Positivity returned to the Pakistan Stock Exchange (PSX) after three consecutive days of selling pressure. The benchmark KSE-100 Index gained over 900 points during the opening hours of trading on Thursday.
At 10:50am, the benchmark index was hovering at 112,394.20, an increase of 906.84 points or 0.81%.
Buying interest was observed in index-heavy sectors including automobile assemblers, cement, chemical, commercial banks, oil and gas exploration companies, OMCs, power generation and refinery.
Key stocks including HUBCO, NRL, PSO, SHEL, SNGP, OGDC, PPL, POL, MARI, MCB and MEBL traded in the green.
“Major banks will commence announcing their annual results today with Bank Alfalah,” said Intermarket Securities in a note.
“The next key milestone is the International Monetary Fund (IMF) review due in the end of February, which should reinforce the market view on continued macro stability,” it added.
On Wednesday, selling pressure continued at the Pakistan Stock Exchange (PSX), with the benchmark KSE-100 Index falling for a third consecutive session, closing the day lower by 543 points at 111,487.36, amid a lack of positive triggers.
Internationally, Asian share markets were mixed in thin trading on Thursday as much of the region was on holiday for the Lunar New Year.
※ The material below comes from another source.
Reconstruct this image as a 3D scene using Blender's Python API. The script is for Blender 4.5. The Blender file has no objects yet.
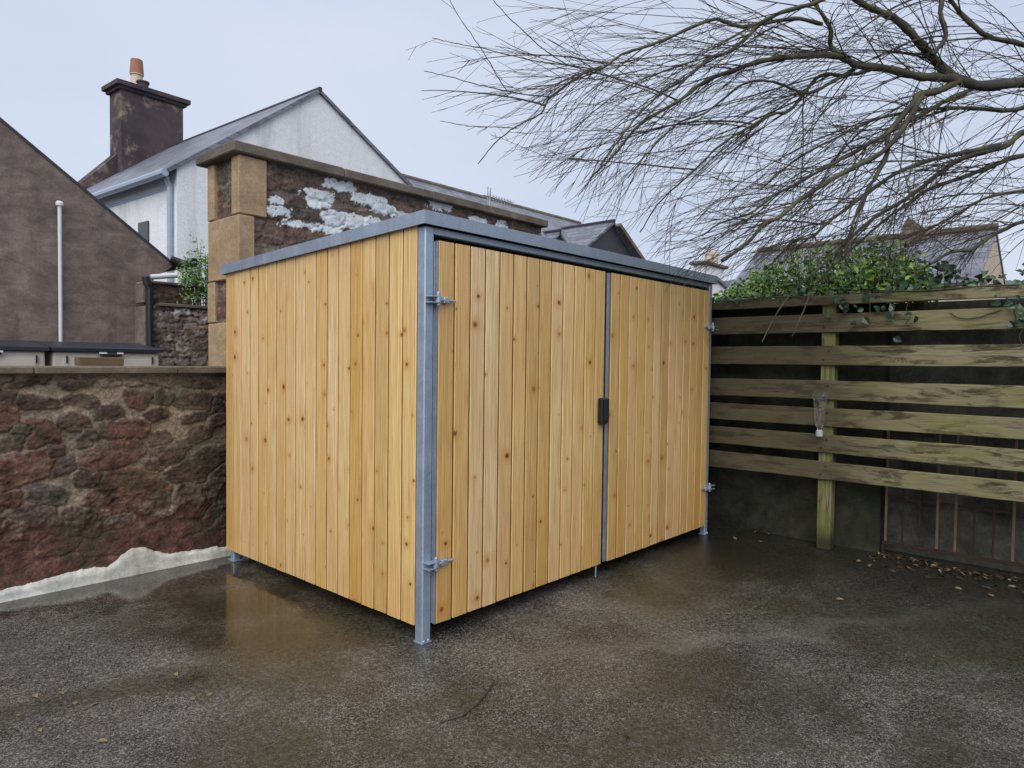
import bpy, bmesh, math, random
import numpy as np
from mathutils import Vector
random.seed(7); RNG = np.random.default_rng(7)
scene = bpy.context.scene
COL = scene.collection
R = math.radians

# ------------------------------------------------------------------ camera
F = 685.74; CAM = np.array([-2.2791, -2.6452, 1.4519]); YAW, PIT, ROL = 0.73206, -0.031558, 0.012269
FW = np.array([math.cos(YAW)*math.cos(PIT), math.sin(YAW)*math.cos(PIT), math.sin(PIT)])
_r0 = np.array([math.sin(YAW), -math.cos(YAW), 0.0]); _u0 = np.cross(_r0, FW)
RT = math.cos(ROL)*_r0 + math.sin(ROL)*_u0; UP = -math.sin(ROL)*_r0 + math.cos(ROL)*_u0
def _ray(px, py): return FW + RT*(px-512)/F - UP*(py-384)/F
def at_depth(px, py, d): return CAM + _ray(px, py)*d
def at_y(px, py, Y): d = _ray(px, py); return CAM + d*(Y-CAM[1])/d[1]
def at_x(px, py, X): d = _ray(px, py); return CAM + d*(X-CAM[0])/d[0]
def at_z(px, py, Z): d = _ray(px, py); return CAM + d*(Z-CAM[2])/d[2]
from mathutils import Matrix
cd = bpy.data.cameras.new('camera'); cam = bpy.data.objects.new('camera', cd); COL.objects.link(cam)
cd.sensor_width = 36; cd.lens = F/1024*36; cd.clip_start = 0.05; cd.clip_end = 2000
m = Matrix(((RT[0], UP[0], -FW[0], CAM[0]), (RT[1], UP[1], -FW[1], CAM[1]), (RT[2], UP[2], -FW[2], CAM[2]), (0, 0, 0, 1)))
cam.matrix_world = m; scene.camera = cam

# ------------------------------------------------------------------ object helpers
ORG = {}
def tag(o, label, cat, group=None, kind=None):
    if label: o['label'] = label
    if cat: o['category'] = cat
    if group: o['group'] = group
    if kind: o['kind'] = kind
    return o
def thing(name, loc, label, cat, group=None):
    o = bpy.data.objects.new(name, None); COL.objects.link(o); o.location = loc; o.empty_display_size = .1
    ORG[o.name] = Vector(loc); return tag(o, label, cat, group)
def link_mesh(name, me, mat, parent=None, smooth=False):
    o = bpy.data.objects.new(name, me); COL.objects.link(o)
    if mat: me.materials.append(mat)
    if parent is not None:
        org = ORG[parent.name]; me.transform(Matrix.Translation(-org)); o.parent = parent
        ORG[o.name] = org
    if smooth: me.shade_smooth()
    return o
def base_origin(o, loc):
    """move the origin of an unparented one-mesh thing to its base"""
    o.data.transform(Matrix.Translation(-Vector(loc))); o.location = loc; ORG[o.name] = Vector(loc); return o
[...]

At the same time, the US dollar trod water after the Federal Reserve signalled a pause in policy easing.
The US central bank held interest rates steady overnight as widely expected, with Fed Chair Jerome Powell saying there would be no rush to cut them again.
President Donald Trump’s policies remain a risk for the Fed’s policy outlook, and Saturday is likely to see new tariffs slapped on Canada, Mexico and possibly China as well.
On Wall Street, after-the-bell earnings reports from members of the Magnificent Seven megacap tech stocks were a mixed bag. Microsoft beat quarterly revenue estimates, while Tesla’s fourth-quarter profit margin missed expectations. Meta forecast first-quarter revenue below market estimates.
Another of the Mag 7, Apple reports results later Thursday.
The results did little to further the debate on Chinese startup DeepSeek’s potential threat to US dominance in artificial intelligence, and the big spending behind it – questions that triggered a rout in global tech stocks on Monday.
US stock indexes ended slightly lower on Wednesday, and tech was the biggest drag on the S&P 500 as the benchmark slipped 0.5%.